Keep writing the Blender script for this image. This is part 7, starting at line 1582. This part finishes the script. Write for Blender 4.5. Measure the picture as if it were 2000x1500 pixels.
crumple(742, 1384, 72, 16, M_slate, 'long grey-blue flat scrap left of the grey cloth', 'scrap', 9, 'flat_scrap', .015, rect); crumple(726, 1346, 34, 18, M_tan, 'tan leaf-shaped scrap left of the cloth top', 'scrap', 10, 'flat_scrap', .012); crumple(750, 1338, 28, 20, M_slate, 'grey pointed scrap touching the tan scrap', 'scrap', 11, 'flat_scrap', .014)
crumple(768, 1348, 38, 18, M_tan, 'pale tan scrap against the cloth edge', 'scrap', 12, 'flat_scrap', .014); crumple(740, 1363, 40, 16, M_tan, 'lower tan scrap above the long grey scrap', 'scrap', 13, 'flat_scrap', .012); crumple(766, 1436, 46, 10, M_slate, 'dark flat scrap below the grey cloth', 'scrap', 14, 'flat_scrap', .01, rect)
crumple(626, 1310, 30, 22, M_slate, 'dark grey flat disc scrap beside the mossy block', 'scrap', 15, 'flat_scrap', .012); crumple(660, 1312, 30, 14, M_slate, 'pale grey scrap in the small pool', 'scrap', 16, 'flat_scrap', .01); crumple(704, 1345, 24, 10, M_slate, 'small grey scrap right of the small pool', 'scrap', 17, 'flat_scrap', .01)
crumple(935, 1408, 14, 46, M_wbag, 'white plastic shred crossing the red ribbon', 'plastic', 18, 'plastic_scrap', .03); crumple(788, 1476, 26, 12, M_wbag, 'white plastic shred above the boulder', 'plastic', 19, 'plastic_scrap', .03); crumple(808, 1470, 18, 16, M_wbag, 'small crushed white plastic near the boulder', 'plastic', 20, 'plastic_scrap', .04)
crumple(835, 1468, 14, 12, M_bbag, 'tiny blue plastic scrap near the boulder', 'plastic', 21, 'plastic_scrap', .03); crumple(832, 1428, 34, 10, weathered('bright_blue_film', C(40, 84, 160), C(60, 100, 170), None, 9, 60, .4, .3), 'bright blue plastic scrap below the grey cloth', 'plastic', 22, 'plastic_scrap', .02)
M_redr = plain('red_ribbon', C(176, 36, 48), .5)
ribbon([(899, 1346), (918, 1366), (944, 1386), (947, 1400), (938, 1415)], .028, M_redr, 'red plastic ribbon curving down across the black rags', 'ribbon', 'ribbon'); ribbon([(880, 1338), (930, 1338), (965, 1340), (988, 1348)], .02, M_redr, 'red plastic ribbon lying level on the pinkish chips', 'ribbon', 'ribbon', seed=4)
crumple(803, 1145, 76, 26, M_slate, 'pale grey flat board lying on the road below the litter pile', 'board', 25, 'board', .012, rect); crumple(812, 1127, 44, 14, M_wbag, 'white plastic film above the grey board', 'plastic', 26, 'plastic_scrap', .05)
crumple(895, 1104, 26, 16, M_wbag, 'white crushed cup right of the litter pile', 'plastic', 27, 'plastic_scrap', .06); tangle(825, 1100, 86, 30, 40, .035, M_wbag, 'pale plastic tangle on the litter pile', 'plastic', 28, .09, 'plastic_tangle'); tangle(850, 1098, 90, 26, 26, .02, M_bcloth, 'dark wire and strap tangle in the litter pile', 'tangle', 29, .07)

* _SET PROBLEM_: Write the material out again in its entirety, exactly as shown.

* _TASK SOLUTION_:
Keep writing the Blender script for this image. This is part 7, starting at line 1582. This part finishes the script. Write for Blender 4.5. Measure the picture as if it were 2000x1500 pixels.
crumple(742, 1384, 72, 16, M_slate, 'long grey-blue flat scrap left of the grey cloth', 'scrap', 9, 'flat_scrap', .015, rect); crumple(726, 1346, 34, 18, M_tan, 'tan leaf-shaped scrap left of the cloth top', 'scrap', 10, 'flat_scrap', .012); crumple(750, 1338, 28, 20, M_slate, 'grey pointed scrap touching the tan scrap', 'scrap', 11, 'flat_scrap', .014)
crumple(768, 1348, 38, 18, M_tan, 'pale tan scrap against the cloth edge', 'scrap', 12, 'flat_scrap', .014); crumple(740, 1363, 40, 16, M_tan, 'lower tan scrap above the long grey scrap', 'scrap', 13, 'flat_scrap', .012); crumple(766, 1436, 46, 10, M_slate, 'dark flat scrap below the grey cloth', 'scrap', 14, 'flat_scrap', .01, rect)
crumple(626, 1310, 30, 22, M_slate, 'dark grey flat disc scrap beside the mossy block', 'scrap', 15, 'flat_scrap', .012); crumple(660, 1312, 30, 14, M_slate, 'pale grey scrap in the small pool', 'scrap', 16, 'flat_scrap', .01); crumple(704, 1345, 24, 10, M_slate, 'small grey scrap right of the small pool', 'scrap', 17, 'flat_scrap', .01)
crumple(935, 1408, 14, 46, M_wbag, 'white plastic shred crossing the red ribbon', 'plastic', 18, 'plastic_scrap', .03); crumple(788, 1476, 26, 12, M_wbag, 'white plastic shred above the boulder', 'plastic', 19, 'plastic_scrap', .03); crumple(808, 1470, 18, 16, M_wbag, 'small crushed white plastic near the boulder', 'plastic', 20, 'plastic_scrap', .04)
crumple(835, 1468, 14, 12, M_bbag, 'tiny blue plastic scrap near the boulder', 'plastic', 21, 'plastic_scrap', .03); crumple(832, 1428, 34, 10, weathered('bright_blue_film', C(40, 84, 160), C(60, 100, 170), None, 9, 60, .4, .3), 'bright blue plastic scrap below the grey cloth', 'plastic', 22, 'plastic_scrap', .02)
M_redr = plain('red_ribbon', C(176, 36, 48), .5)
ribbon([(899, 1346), (918, 1366), (944, 1386), (947, 1400), (938, 1415)], .028, M_redr, 'red plastic ribbon curving down across the black rags', 'ribbon', 'ribbon'); ribbon([(880, 1338), (930, 1338), (965, 1340), (988, 1348)], .02, M_redr, 'red plastic ribbon lying level on the pinkish chips', 'ribbon', 'ribbon', seed=4)
crumple(803, 1145, 76, 26, M_slate, 'pale grey flat board lying on the road below the litter pile', 'board', 25, 'board', .012, rect); crumple(812, 1127, 44, 14, M_wbag, 'white plastic film above the grey board', 'plastic', 26, 'plastic_scrap', .05)
crumple(895, 1104, 26, 16, M_wbag, 'white crushed cup right of the litter pile', 'plastic', 27, 'plastic_scrap', .06); tangle(825, 1100, 86, 30, 40, .035, M_wbag, 'pale plastic tangle on the litter pile', 'plastic', 28, .09, 'plastic_tangle'); tangle(850, 1098, 90, 26, 26, .02, M_bcloth, 'dark wire and strap tangle in the litter pile', 'tangle', 29, .07)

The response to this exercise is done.